A run of records:
- - - -
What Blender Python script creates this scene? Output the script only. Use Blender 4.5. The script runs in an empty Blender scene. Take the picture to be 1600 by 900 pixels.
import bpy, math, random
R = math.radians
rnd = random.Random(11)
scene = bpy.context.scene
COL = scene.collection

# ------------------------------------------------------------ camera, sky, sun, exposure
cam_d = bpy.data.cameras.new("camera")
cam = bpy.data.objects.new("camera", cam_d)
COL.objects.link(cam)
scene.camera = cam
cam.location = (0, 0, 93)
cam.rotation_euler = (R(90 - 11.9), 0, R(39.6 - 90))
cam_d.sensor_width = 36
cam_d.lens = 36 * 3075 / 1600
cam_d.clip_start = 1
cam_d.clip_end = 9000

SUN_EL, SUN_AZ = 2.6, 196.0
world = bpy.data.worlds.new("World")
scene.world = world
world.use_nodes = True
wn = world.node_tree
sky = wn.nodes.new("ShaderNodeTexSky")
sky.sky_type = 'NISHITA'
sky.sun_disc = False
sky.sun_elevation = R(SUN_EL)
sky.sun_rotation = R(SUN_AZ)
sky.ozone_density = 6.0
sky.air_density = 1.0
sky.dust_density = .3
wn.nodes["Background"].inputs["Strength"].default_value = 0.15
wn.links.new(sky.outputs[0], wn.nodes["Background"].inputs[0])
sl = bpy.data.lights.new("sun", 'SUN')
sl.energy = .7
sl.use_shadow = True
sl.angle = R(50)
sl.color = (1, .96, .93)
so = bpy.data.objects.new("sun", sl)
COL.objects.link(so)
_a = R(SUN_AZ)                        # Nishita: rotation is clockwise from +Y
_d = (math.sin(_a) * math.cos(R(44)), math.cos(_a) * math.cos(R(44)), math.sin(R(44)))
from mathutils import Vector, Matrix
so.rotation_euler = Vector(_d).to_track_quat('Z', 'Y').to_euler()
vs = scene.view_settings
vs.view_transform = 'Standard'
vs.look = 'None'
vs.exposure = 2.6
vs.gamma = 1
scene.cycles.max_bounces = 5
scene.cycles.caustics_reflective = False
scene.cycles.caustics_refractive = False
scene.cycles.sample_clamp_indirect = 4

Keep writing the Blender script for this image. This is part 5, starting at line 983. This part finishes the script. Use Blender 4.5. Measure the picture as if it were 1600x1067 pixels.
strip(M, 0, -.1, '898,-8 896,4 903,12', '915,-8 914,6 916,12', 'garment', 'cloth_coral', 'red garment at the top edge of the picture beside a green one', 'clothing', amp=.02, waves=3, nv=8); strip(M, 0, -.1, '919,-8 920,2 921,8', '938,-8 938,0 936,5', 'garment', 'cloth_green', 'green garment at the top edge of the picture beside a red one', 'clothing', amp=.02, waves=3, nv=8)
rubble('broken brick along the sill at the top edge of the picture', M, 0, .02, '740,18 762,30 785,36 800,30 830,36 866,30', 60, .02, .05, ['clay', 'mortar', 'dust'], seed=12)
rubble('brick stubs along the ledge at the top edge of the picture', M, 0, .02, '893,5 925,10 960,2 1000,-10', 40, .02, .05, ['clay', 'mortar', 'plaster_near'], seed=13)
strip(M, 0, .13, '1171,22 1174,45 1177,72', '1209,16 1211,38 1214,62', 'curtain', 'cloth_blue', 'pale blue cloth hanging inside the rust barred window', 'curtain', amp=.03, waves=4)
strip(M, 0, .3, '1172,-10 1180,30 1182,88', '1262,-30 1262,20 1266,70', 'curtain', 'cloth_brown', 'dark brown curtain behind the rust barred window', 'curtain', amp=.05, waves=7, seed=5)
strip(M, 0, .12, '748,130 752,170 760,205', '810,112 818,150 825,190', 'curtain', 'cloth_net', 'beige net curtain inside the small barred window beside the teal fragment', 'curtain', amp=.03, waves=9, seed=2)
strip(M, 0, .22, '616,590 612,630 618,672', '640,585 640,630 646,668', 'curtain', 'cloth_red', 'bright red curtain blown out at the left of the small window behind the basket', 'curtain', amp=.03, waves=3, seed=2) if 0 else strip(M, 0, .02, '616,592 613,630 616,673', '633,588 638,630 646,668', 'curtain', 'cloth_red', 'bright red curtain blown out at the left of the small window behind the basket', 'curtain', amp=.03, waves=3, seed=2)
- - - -
Requirement:
What is needed is an exact copy of the lines from the start of the listing through the line where "cam_d.clip_end = 9000" sits, please, both end lines included and nothing more.

Response to the exercise:
What Blender Python script creates this scene? Output the script only. Use Blender 4.5. The script runs in an empty Blender scene. Take the picture to be 1600 by 900 pixels.
import bpy, math, random
R = math.radians
rnd = random.Random(11)
scene = bpy.context.scene
COL = scene.collection

# ------------------------------------------------------------ camera, sky, sun, exposure
cam_d = bpy.data.cameras.new("camera")
cam = bpy.data.objects.new("camera", cam_d)
COL.objects.link(cam)
scene.camera = cam
cam.location = (0, 0, 93)
cam.rotation_euler = (R(90 - 11.9), 0, R(39.6 - 90))
cam_d.sensor_width = 36
cam_d.lens = 36 * 3075 / 1600
cam_d.clip_start = 1
cam_d.clip_end = 9000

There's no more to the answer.